Artistic rendering of 2 GHGSats. Photo: GHGSat

GHGSat, a private company which owns and operates a satellite for monitoring Greenhouse Gas (GHG) emissions from industrial sources, revealed that its second satellite will be known as Iris. The naming follows a company tradition to name its satellites after its team’s children as a symbol of the importance of its mission to future generations. Iris is scheduled to be launched in August of this year and will carry an instrument which incorporates almost three years of lessons learned from flying GHGSat’s demonstration satellite Claire (GHGSat-D). Iris is expected to build on Claire’s success by making it possible to monitor even more sites, more frequently, at a fraction of the cost of other technologies.

GHGSat’s second satellite Iris is one of two new satellites that the Canadian company plans to bring to market in the next 18 months as it ramps up towards a full constellation. GHGSat’s third satellite, GHGSat-C2, is already in development and scheduled for launch in 2020. GHGSat is also preparing to fly its first aircraft sensor in the summer of 2019 to provide even higher resolution data as a complement to satellite data for certain customers.
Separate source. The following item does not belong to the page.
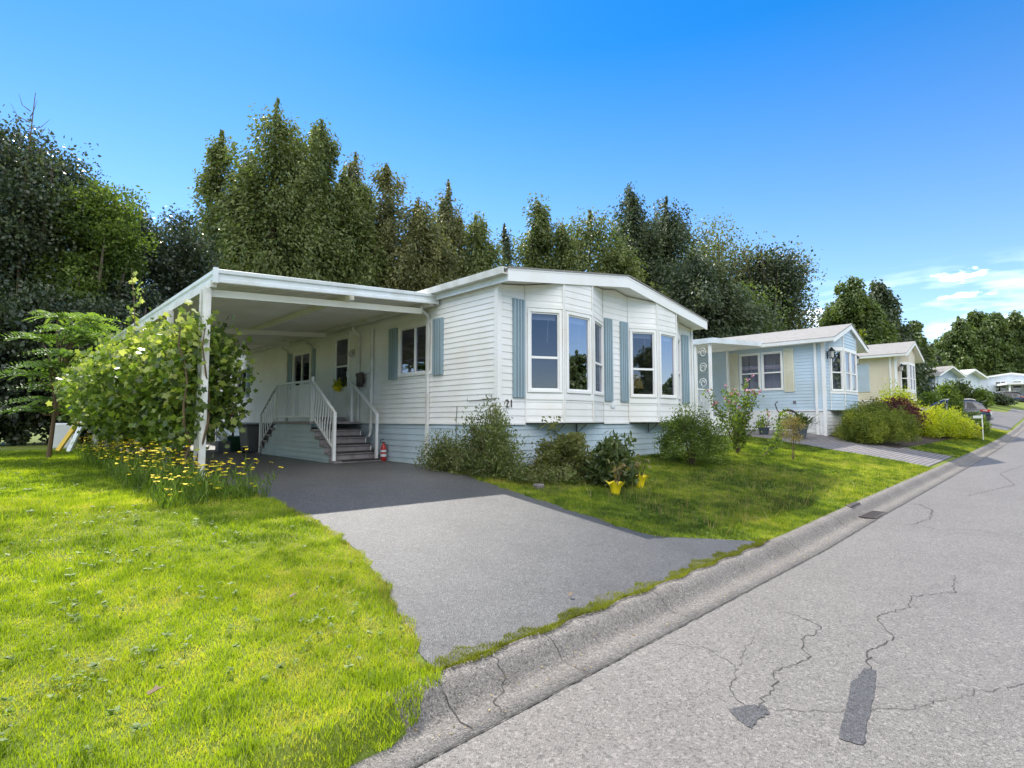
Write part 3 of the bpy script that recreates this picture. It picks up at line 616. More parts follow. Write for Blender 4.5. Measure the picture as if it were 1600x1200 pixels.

“The truly innovative payload technology onboard Iris will grow GHGSat’s multi-year lead ahead of any competition and take GHGSat a large step closer to achieving its goal of being the global standard for emissions monitoring,” said GHGSat CEO Stéphane Germain. “The data Iris collects will not only help industrial operators address their emissions more effectively but also improve compliance reporting to regulators and provide unique competitive intelligence. We enable industrial operators to better measure, control and ultimately reduce emissions of GHGs.”